**WHAT TO PRODUCE**
Quote, with no changes, the lines that run from the top of the material to the line with "mb.build('pane', 'glassblue', gh)", both included.

Begin RAW DATA

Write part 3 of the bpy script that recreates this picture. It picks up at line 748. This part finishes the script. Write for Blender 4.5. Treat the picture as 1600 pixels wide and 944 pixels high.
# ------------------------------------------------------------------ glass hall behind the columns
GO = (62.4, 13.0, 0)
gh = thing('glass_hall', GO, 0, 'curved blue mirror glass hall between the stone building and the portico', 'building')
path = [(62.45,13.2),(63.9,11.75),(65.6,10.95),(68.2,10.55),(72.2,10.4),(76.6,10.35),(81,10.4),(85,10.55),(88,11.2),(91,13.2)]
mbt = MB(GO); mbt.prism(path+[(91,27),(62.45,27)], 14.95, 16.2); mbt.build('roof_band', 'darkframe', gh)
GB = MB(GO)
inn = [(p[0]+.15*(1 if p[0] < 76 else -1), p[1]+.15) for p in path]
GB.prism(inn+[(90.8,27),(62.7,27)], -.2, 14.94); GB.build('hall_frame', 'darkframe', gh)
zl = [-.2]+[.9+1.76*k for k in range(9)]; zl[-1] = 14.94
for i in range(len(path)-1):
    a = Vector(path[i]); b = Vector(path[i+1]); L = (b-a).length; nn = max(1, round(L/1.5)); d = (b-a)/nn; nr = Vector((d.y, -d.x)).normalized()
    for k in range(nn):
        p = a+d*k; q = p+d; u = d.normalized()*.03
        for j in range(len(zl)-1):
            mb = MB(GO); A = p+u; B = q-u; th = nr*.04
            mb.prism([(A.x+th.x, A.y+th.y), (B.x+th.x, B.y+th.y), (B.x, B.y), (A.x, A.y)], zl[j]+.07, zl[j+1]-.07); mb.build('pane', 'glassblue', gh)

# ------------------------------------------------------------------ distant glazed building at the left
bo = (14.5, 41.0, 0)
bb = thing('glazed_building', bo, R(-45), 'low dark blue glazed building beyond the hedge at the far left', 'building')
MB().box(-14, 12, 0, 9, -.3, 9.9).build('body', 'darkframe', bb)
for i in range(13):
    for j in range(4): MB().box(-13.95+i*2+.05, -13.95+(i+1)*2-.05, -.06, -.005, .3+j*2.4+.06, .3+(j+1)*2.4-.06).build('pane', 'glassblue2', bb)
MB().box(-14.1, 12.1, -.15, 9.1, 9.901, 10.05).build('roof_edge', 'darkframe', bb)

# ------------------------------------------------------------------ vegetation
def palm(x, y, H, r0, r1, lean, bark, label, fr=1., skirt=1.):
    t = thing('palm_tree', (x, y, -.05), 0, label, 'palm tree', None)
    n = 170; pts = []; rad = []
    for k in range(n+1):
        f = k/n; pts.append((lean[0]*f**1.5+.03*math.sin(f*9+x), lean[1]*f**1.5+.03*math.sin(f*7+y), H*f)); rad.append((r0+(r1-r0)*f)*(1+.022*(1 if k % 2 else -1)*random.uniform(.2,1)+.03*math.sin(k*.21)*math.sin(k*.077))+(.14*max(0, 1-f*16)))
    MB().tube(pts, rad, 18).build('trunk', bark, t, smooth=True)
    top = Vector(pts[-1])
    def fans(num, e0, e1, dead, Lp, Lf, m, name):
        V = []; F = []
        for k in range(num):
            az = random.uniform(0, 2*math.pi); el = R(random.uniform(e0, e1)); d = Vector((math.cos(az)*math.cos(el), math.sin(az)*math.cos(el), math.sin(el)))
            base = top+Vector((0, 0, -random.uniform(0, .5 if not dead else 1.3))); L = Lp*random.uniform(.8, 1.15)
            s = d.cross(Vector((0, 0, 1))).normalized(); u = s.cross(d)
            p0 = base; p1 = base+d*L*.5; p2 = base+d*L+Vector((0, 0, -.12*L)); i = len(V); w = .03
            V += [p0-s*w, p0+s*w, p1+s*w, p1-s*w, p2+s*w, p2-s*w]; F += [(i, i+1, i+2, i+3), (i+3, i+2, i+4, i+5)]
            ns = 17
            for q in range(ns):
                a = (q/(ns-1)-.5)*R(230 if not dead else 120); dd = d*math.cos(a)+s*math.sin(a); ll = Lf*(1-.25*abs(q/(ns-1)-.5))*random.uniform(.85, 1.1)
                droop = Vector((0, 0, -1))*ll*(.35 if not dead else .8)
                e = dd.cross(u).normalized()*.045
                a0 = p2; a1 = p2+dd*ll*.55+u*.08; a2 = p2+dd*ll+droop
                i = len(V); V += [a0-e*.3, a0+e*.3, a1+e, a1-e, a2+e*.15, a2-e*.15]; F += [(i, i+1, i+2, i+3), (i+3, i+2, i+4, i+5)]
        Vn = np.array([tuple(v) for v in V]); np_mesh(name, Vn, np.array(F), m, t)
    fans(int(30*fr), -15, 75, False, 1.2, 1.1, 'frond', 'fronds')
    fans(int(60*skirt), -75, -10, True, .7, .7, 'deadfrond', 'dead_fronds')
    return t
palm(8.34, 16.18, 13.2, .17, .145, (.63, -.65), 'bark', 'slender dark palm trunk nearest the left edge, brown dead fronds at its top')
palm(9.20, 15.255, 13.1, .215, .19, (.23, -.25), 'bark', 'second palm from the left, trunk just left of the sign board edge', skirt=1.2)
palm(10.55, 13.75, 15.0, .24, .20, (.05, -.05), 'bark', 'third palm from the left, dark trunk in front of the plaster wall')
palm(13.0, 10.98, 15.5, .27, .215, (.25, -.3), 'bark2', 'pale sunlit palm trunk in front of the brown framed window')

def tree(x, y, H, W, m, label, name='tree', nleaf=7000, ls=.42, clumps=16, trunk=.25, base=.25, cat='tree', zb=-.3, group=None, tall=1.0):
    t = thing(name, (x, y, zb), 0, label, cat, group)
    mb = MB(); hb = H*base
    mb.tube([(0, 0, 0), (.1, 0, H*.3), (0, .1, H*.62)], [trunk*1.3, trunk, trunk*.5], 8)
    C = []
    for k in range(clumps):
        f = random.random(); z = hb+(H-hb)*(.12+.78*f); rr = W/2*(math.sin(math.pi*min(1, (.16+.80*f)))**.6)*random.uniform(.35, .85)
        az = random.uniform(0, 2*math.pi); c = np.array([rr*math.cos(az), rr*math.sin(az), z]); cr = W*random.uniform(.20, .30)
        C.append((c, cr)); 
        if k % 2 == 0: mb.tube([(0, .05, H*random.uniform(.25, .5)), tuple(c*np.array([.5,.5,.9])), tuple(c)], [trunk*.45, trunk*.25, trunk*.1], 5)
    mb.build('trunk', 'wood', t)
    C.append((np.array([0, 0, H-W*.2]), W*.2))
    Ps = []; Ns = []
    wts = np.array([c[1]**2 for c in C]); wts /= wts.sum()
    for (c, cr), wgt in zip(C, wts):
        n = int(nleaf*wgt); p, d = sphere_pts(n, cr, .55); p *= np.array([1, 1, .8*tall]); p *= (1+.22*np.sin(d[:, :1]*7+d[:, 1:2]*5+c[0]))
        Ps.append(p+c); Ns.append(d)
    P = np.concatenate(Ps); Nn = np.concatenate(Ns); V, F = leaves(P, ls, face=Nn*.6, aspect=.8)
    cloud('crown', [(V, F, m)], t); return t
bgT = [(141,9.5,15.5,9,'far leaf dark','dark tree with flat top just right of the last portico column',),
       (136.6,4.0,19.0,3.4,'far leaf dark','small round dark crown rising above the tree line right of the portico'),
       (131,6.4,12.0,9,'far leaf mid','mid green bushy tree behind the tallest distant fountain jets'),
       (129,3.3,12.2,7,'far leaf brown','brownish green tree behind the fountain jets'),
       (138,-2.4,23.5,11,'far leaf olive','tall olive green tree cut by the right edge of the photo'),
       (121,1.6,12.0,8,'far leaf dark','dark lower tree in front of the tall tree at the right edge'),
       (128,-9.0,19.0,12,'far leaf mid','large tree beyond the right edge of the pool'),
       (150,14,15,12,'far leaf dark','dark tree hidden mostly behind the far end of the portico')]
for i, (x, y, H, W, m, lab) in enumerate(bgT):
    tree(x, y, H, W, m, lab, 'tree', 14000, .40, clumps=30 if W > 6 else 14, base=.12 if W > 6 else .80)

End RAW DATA

**WRITTEN SOLUTION**
Write part 3 of the bpy script that recreates this picture. It picks up at line 748. This part finishes the script. Write for Blender 4.5. Treat the picture as 1600 pixels wide and 944 pixels high.
# ------------------------------------------------------------------ glass hall behind the columns
GO = (62.4, 13.0, 0)
gh = thing('glass_hall', GO, 0, 'curved blue mirror glass hall between the stone building and the portico', 'building')
path = [(62.45,13.2),(63.9,11.75),(65.6,10.95),(68.2,10.55),(72.2,10.4),(76.6,10.35),(81,10.4),(85,10.55),(88,11.2),(91,13.2)]
mbt = MB(GO); mbt.prism(path+[(91,27),(62.45,27)], 14.95, 16.2); mbt.build('roof_band', 'darkframe', gh)
GB = MB(GO)
inn = [(p[0]+.15*(1 if p[0] < 76 else -1), p[1]+.15) for p in path]
GB.prism(inn+[(90.8,27),(62.7,27)], -.2, 14.94); GB.build('hall_frame', 'darkframe', gh)
zl = [-.2]+[.9+1.76*k for k in range(9)]; zl[-1] = 14.94
for i in range(len(path)-1):
    a = Vector(path[i]); b = Vector(path[i+1]); L = (b-a).length; nn = max(1, round(L/1.5)); d = (b-a)/nn; nr = Vector((d.y, -d.x)).normalized()
    for k in range(nn):
        p = a+d*k; q = p+d; u = d.normalized()*.03
        for j in range(len(zl)-1):
            mb = MB(GO); A = p+u; B = q-u; th = nr*.04
            mb.prism([(A.x+th.x, A.y+th.y), (B.x+th.x, B.y+th.y), (B.x, B.y), (A.x, A.y)], zl[j]+.07, zl[j+1]-.07); mb.build('pane', 'glassblue', gh)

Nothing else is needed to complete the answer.